Technical performance is a combination of balance, transparency, realistic timbre, high resolution and texture across all frequencies, and FR smoothness. Those traits are all inter-connected of course.
I'll give you a nickel if you can coherently define any of those without using the word in the definition or any of the other words on that list (or copy/pasting from somewhere). Not to mention that none of this actually answers my original question (to quantify and qualify "technical performance" and make a solid case for why $1000+ is a performance category beyond "cost a lot"). Thus far you've handed me six new phrases to define one; am I going to get 36 in your next reply?
If I'm to infer (quite a lot) from your post, basically what you want is a headphone with a flat (or nearly flat) magnitude response, good (if not perfect) phase coherence, a clean IR/CSD showing, and minimal distortion across that - yes? If so, then we're just left debating "how good" and "is it noticeable" - which is going to result in variable answers. You'll also notice that radiation has been pushed aside (which you'll notice when you sit down to listen, even if you don't see it on the FR or IR). But just based on that, there are plenty of ~$100 headphones that get close enough to that burden (no, not accurate enough for a shot to the moon, but close enough). Finally, the remaining wrench I'll throw it is that just because you want those things, doesn't mean everyone else does or that those things will produce the best overall experience for everyone. So now we're back at page 1 - what is technical performance? And how do you define it?
Certainly looks like a sore thumb stuck out from an otherwise fantastically neutral and clean CSD, doesn't it?
No, not really. You're talking about a fairly wide and smooth bump that decays within 1ms. Sure, most FR shots will show a slight rise around 2k, but it's fairly gradual and it doesn't really "peak" against the rest of the FR. It's nothing nasty. They sound pretty clear throughout, but everything is distant or over-wide, simply because of their soundstaging. If they could image both close and far (and not just far) they'd be much improved, but something tells me that's like washing for a unicorn ridden by a warrior princess that poops out bacon cheeseburgers. It's not gonna happen.
Here's some more shots of the same headphone -
Still not seeing any terrible mutant-ness, even if they all disagree with one another. Based on my impression of the K701, the GE graph is the one I'd agree with - they have "odd" but inoffensive treble. As far as why we have three different shots of the same headphone (and GE's K702 graph disagrees further, despite the FR/IR looking pretty much consistent) - I have no good explanation. Terrible manufacturing tolerances would be an easy answer, but you'd expect to see a lot of "my 70x just broke!" threads if they were really that bad off.
But as I said - FR (and IR) is one piece, not the entire pie. Missing the forest for the trees and all that.

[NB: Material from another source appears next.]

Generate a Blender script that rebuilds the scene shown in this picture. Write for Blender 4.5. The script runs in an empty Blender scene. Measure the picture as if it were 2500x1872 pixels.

While I was writing this out, it looks like you edited your post, with this (or it didn't "grab" when I hit quote, one or the other

):
Jerg said:
As for quantifying technical performance, sure there isn't an objective scale to rely on. The next best thing though is to look for specific performance traits (listed above) analytically and compare and contrast the headphones against benchmark headphones one is familiar with. For instance, I am quite familiar with how HE400 and HE500 sound, and am familiar with their strengths and shortcomings, from that I could evaluate how well other headphones perform for my own internal scale. If something sounds good, it will sound good for a majority of people familiar with higher end cans who recognize what to listen for when they audition anything. (Of course there is still other variables like upstream setups / actual music tested, but this is a good starting point)
Now while I'm absolutely fine dismissing everything you've said after that opening line (because, if I'm understanding you right, you've basically just said you (nor anyone else) can really answer that question) - I'll read on!
The remainder of your post is basically describing a subjective and qualitative approach, which is what I've more or less been getting at. Where I'm going to disagree is where you want to circle back and try to quantify or normalize your observations - ignoring the methodological flaws, it's just a lot of effort beyond saying "this sounds good to me" or "this does not sound good to me" and leaving it at that (or, if you're a geek, figuring out how to better explain WHY). Why do we care what "the majority of people" (and I'm sorry but the way you hedged that in there, you might as well have written "the elect") will think or feel? Who seriously gives a hoot?
As normal, no ill-will or offense is intended in my posts.
That bump is what made me hate the K701, seriously. It was shouty.
And this is where I want to come back to "terrible manufacturing tolerances" as an answer, because when I see people saying the K701 are "shouty" or "brittle" or "over-hot" I feel like I'm taking crazy pills. But I suspect you wouldn't be saying it if you weren't hearing it.